I think we need to make a distinction, here. First, the folks (Scots-Irish AND German... of course, I think you know how I feel about Webb's book) in the Shenandoah Valley, during the colonial era, served as a buffer not for the English Puritan crowd, but primarily those with English Anglican roots in Eastern Virginia.

"Beyond that, I think there is much to the notion that Union sentiments were driven, in the theological sense, by the old New England Puritanism, while the South's theological view of the conflict was more Calvinistic."

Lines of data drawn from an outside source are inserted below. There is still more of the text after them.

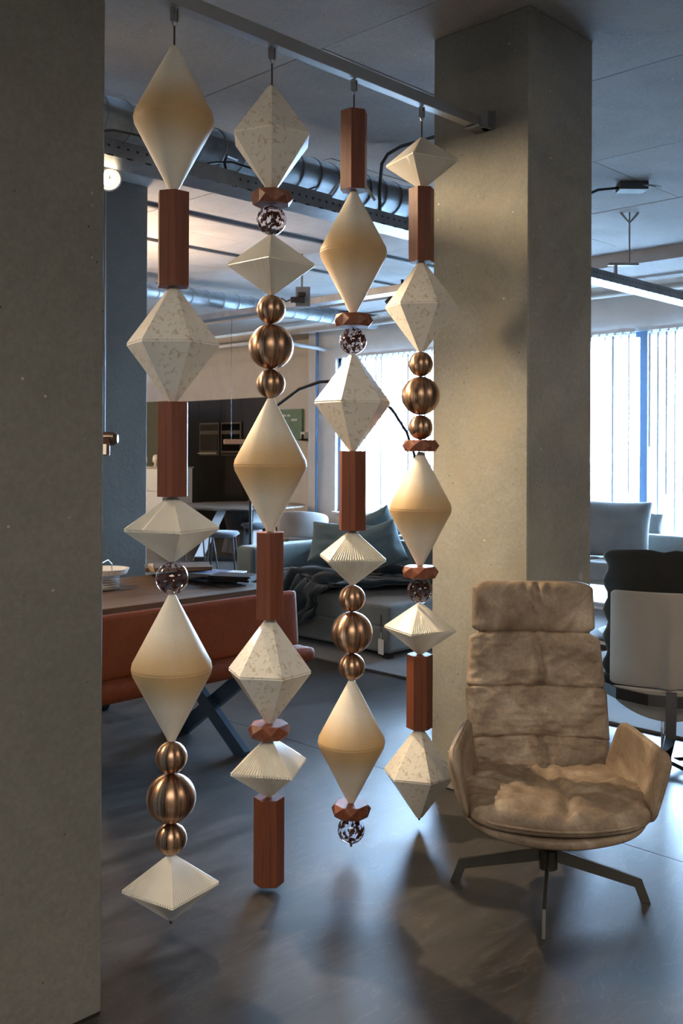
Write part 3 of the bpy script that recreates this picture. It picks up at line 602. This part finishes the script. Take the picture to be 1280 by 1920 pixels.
# ---------------------------------------------------------------- rug and sofas
tag(link('area_rug', B((5.02, 9.2, -2.6, 6.9, 0, .016)), 'rug', bevel=.006), 'dark grey short-pile rug under the sofas', 'rug')
sf = thing('sofa', 'grey-green fabric sofa with scattered pillows behind the third strand', 'sofa', (5.3, 4.7, .016))
def softbox(x0, x1, y0, y1, z0, z1, mt, name, par, r_=.05, puff=0):
    bm = bmesh.new(); box(bm, x0, x1, y0, y1, z0, z1); bmesh.ops.subdivide_edges(bm, edges=bm.edges[:], cuts=5, use_grid_fill=True)
    cx, cy, cz = (x0+x1)/2, (y0+y1)/2, (z0+z1)/2
    for v_ in bm.verts:
        a_, b_, c_ = abs(v_.co.x-cx)/(x1-x0)*2, abs(v_.co.y-cy)/(y1-y0)*2, abs(v_.co.z-cz)/(z1-z0)*2
        if c_ > .99: v_.co.z += math.copysign(puff, v_.co.z-cz)*(1-a_**4)*(1-b_**4)
        v_.co += Vector((noise.noise(v_.co*3), noise.noise(v_.co*3+Vector((9, 0, 0))), noise.noise(v_.co*3+Vector((0, 9, 0)))))*.006
    o = link(name, bm, mt, par, smooth=True); b_ = o.modifiers.new('bevel', 'BEVEL'); b_.width = r_; b_.segments = 4; b_.limit_method = 'ANGLE'; b_.angle_limit = .9
    return o
softbox(0, 1.15, 0, 1.62, .05, .25, 'sofa', 'sofa_base', sf, .03)
softbox(.0, 1.10, .0, 1.60, .24, .40, 'sofa', 'seat_cushion', sf, .055, .02)
softbox(-.0, 1.25, 1.52, 1.75, .05, .72, 'sofa_back', 'armrest', sf, .06)
softbox(1.02, 1.28, -.1, 1.75, .05, .80, 'sofa_back', 'backrest', sf, .06)
softbox(.86, 1.06, -.05, .75, .36, .78, 'sofa_back', 'back_cushion', sf, .07, .0)
softbox(.86, 1.06, .76, 1.52, .36, .76, 'sofa_back', 'back_cushion', sf, .07, .0)
for x, y in ((.08, .08), (.08, 1.6), (1.1, .08), (1.1, 1.6)): link('sofa_foot', B((x-.03, x+.03, y-.03, y+.03, 0, .06)), 'black', sf)
link('zip_seam', tube([(-.003, .075, .33), (-.003, .075, .10)], .003, 6), 'black', sf)
tag(link('price_tag', B((-.002, .002, -.03, .03, -.11, 0), (-.001, .001, -.002, .002, 0, .05)), 'paper', loc=(5.286, 4.765, .17), rz=-.15), 'small white tag hanging from the sofa corner seam', 'tag')
def pillow(px, py, Dp, w, h, mt, rz, tilt, label, roll=0, grp=None, T=.085):
    bm = pad(lambda s, t: (Vector((w/2*s*(1-.06*(1-t*t)), 0, h/2*t*(1-.06*(1-s*s)))), Vector((0, -1, 0))), T, T, 24, .06, 2.0, lambda s, t: .018*noise.noise(Vector((s*2.5, t*2.5, px)))-.012*math.exp(-((t-.12-.05*s)/.05)**2))
    o = link('throw_pillow', bm, mt, smooth=True); o.location = C((px-640)/F*Dp, Dp, EYE-(py-HOR)/F*Dp); o.rotation_euler = (tilt, roll, YAW+rz); return tag(o, label, 'pillow', grp)
pillow(642, 1020, 8.15, .56, .36, 'pillow', -.25, -.35, 'blue-grey velvet pillow leaning in the sofa corner behind the third strand', .05, 'sofa pillows')
pillow(700, 1028, 7.85, .50, .36, 'pillow', .2, -.3, 'blue-grey velvet pillow nearest the fourth strand', -.30, 'sofa pillows')
pillow(705, 990, 8.25, .36, .28, 'pillow', .1, -.2, 'blue-grey velvet pillow corner peeping out at the top of the pillow pile', -.45, 'sofa pillows')
# plush blanket over seat and front edge
bm = bmesh.new(); nu, nv = 60, 40; gv = {}
for i in range(nu+1):
    t = i/nu
    for j in range(nv+1):
        s = j/nv*2-1
        if t < .62: a_ = t/.62; cx, cy = 6.25+(5.30-6.25)*a_, 4.98+(5.78-4.98)*a_; z = .455+.0*a_
        else: a_ = (t-.62)/.38; cx, cy = 5.245-.02*a_, 5.78+.06*a_; z = .455-.33*a_
        w = .24+.22*min(1, t/.62); px, py = cx+ (s*w*.45 if t < .62 else 0), cy+s*w
        n1 = noise.noise(Vector((t*4+s*1.6, s*3.2, 1.7))); n2 = noise.noise(Vector((t*9, s*9, 5)))
        d_ = .16*abs(n1)+.05*n2+.03
        if t < .62: gv[i, j] = bm.verts.new((max(px, 5.27), py+.04*n2, z+d_*(1-.6*abs(s)**3)+.02))
        else: gv[i, j] = bm.verts.new((px-d_*.8, py+.07*n1, z+.10*a_*abs(s)**2*1.2))
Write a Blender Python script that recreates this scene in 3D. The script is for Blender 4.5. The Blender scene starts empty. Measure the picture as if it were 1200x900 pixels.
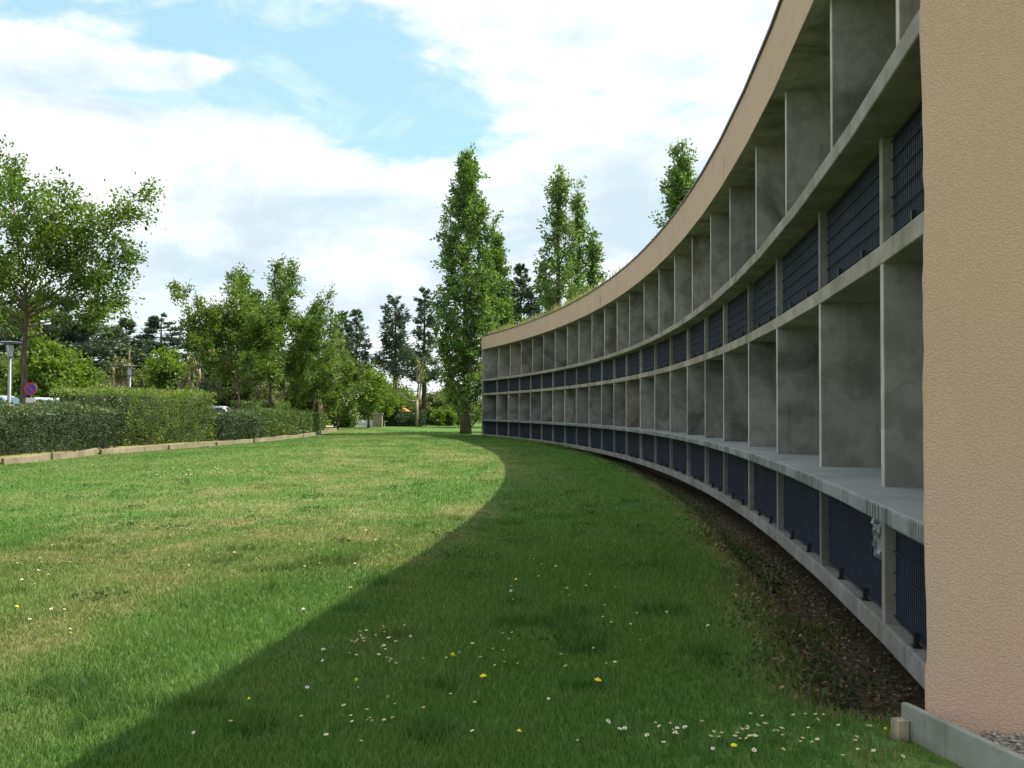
import bpy, math, random
import numpy as np
from mathutils import Vector, Matrix
PI = math.pi
scene = bpy.context.scene
COL = scene.collection

# ------------------------------------------------------------------ geometry of the place
CX, CY, RAD = -128.962, 26.211, 132.8616          # centre and radius of the concave facade
TH = [0.29423, 0.26989, 0.2498, 0.2306, 0.21098, 0.19213, 0.17277, 0.15253, 0.13345, 0.11265, 0.093, 0.07385, 0.05539,
      0.03502, 0.01489, -0.00511, -0.02563, -0.04526, -0.06345, -0.08442, -0.10369, -0.12515, -0.14499, -0.1637]
EYE = 1.52
F_PX, PITCH, ROLL = 1212.19, 0.026567, 0.003433
Z_BB, Z_BT, Z_LB, Z_LT, Z_2B, Z_2T, Z_1B, Z_1T, Z_FB, Z_FT = -.044, .107, .922, 1.021, 2.53, 2.662, 3.387, 3.51, 5.403, 6.2

def pol(th, d, z=0.0):
    r = RAD - d
    return Vector((CX + r*math.cos(th), CY + r*math.sin(th), z))
def wall_d(x, y):
    return RAD - np.hypot(np.asarray(x) - CX, np.asarray(y) - CY)
def sstep(a, b, x):
    t = np.clip((np.asarray(x, float) - a)/(b - a), 0, 1)
    return t*t*(3 - 2*t)
def _hash(ix, iy, seed):
    n = (ix*374761393 + iy*668265263 + seed*974711) & 0xffffffff
    n = ((n ^ (n >> 13))*1274126177) & 0xffffffff
    return ((n ^ (n >> 16)) & 0xffff)/65535.0
def vnoise(x, y, seed=0):
    x = np.asarray(x, float); y = np.asarray(y, float)
    ix = np.floor(x).astype(np.int64); iy = np.floor(y).astype(np.int64)
    fx = x - ix; fy = y - iy; fx = fx*fx*(3 - 2*fx); fy = fy*fy*(3 - 2*fy)
    a = _hash(ix, iy, seed); b = _hash(ix + 1, iy, seed); c = _hash(ix, iy + 1, seed); d = _hash(ix + 1, iy + 1, seed)
    return (a*(1 - fx) + b*fx)*(1 - fy) + (c*(1 - fx) + d*fx)*fy
def fbm(x, y, seed=0, o=3):
    s = 0; a = .5; t = 0
    for i in range(o):
        s = s + a*vnoise(np.asarray(x)*2**i, np.asarray(y)*2**i, seed + i*17); t += a; a *= .5
    return s/t
KY = [0, 20, 28.5, 31, 35.3, 40, 44, 48, 58, 70, 79, 95]
KX = [-15.6, -14.6, -14.1, -13.85, -14.1, -13.3, -12.6, -12.0, -11.7, -12.5, -13.5, -15.5]
def kerb_x(y): return np.interp(y, KY, KX)
def ground_z(x, y):
    x = np.asarray(x, float); y = np.asarray(y, float)
    d = wall_d(x, y)
    near = .1*(1 - sstep(6, 24, y))*sstep(-12, -3, x)
    tr = sstep(.95, .15, d)*(1 - sstep(30, 52, y))*sstep(4.75, 5.7, y)
    z = near*(1 - tr) - .42*tr
    kx = kerb_x(y)
    z = z + (sstep(.05, -.4, x - kx)*(.16*(1 - sstep(44, 60, y)) + .03) + sstep(-2.6, -5, x - kx)*.24*(1 - sstep(46, 62, y)))*(y < 90)
    z = z + .12*np.exp(-((x + 6)/5)**2 - ((y - 46)/16)**2)
    z = z + .05*(vnoise(x*.35, y*.35, 5) - .5)*sstep(.2, 1.5, d)
    return z
def gz(x, y): return float(ground_z(x, y))
def at(px, dist, z=None):
    """a spot on the ground seen in the photograph's column px at the given distance along the view"""
    x = (px - 600)/F_PX*dist
    return Vector((x, dist, gz(x, dist) if z is None else z))

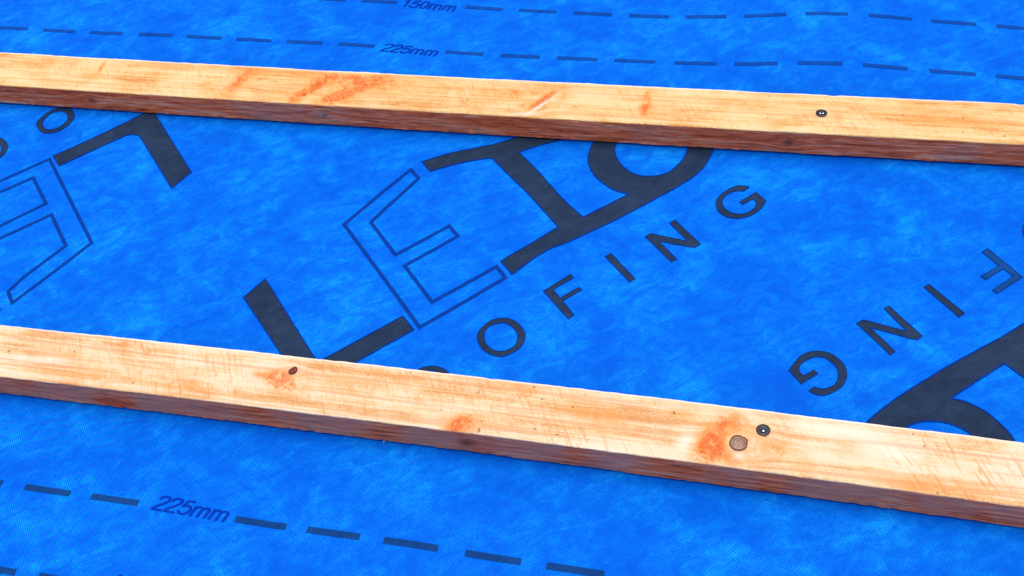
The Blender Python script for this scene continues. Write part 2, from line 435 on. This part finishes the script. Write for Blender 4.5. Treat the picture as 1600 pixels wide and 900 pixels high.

I have a difficult time believing this as something that permeated Northern Unionism beyond New England. Northern Unionism was just as nuanced and complex. I cannot, for example, see how old New England Puritanism was a motivation behind Pennsylvania Presbyterians or Lutherans... or Ohio the folks in Ohio. In the case of the Ohio folks, many, whether Lutheran, Calvanist or otherwise, were only one generation removed from Virginia roots. In turn, many of those in the Shenandoah Valley were only two to three generations removed from Pennsylvania (in particular, those of German stock). This is the sort of complexity we need to understand behind Unionism in the North.

For that matter, the "divergent citizenry" of Virginia was often in a squabble with itself, and the dividing line could often be traced to the Blue Ridge. It was more a marriage of convenience only because they lived under the same roof. A fine example is the intolerance among Virginians on the west side of the Blue Ridge who had more than their fair share to say about Eastern Virginians wanting to levy taxes on the western crowd. This even came up as a point of discussion in the formation of West Virginia.

Robert Moore said...

I'll add... There's something that always strikes me as odd about the suggestion that the war had roots in a difference created, between the North and the South, because of the influence of old Puritanism in the North. I think specifically of Tocqueville's "Democracy in America", wherein he traces the lineage of American Democracy to the Puritans. In contrast with the suggestion that Puritan influence was so different, many of the ideals he suggests are not entirely different from what we see in the antebellum era Shenandoah Valley. In fact, he points to a difference between those with Puritan-based values and those of the aristocratic culture... a difference, I believe that western Virginians (those folks who were primarily of Scots-Irish and German ancestry) saw between themselves (with the exception of those who aspired to be like them... and they were most certainly here in the Valley) and those of the aristocratic Tidewater.

Richard G. Williams, Jr. said...

Robert - I agree with just about everything you said - except I really like Webb's book ;-).

As we both agree, these are generalizations and things were much more nuanced. In addition to the theology influencing perspectives and loyalties, we cannot forget "localism" - ties to neighbors, family, and homes. Those were (and still are) just as strong, in many cases, as were politics, theology, and financial interests (in my opinion anyway).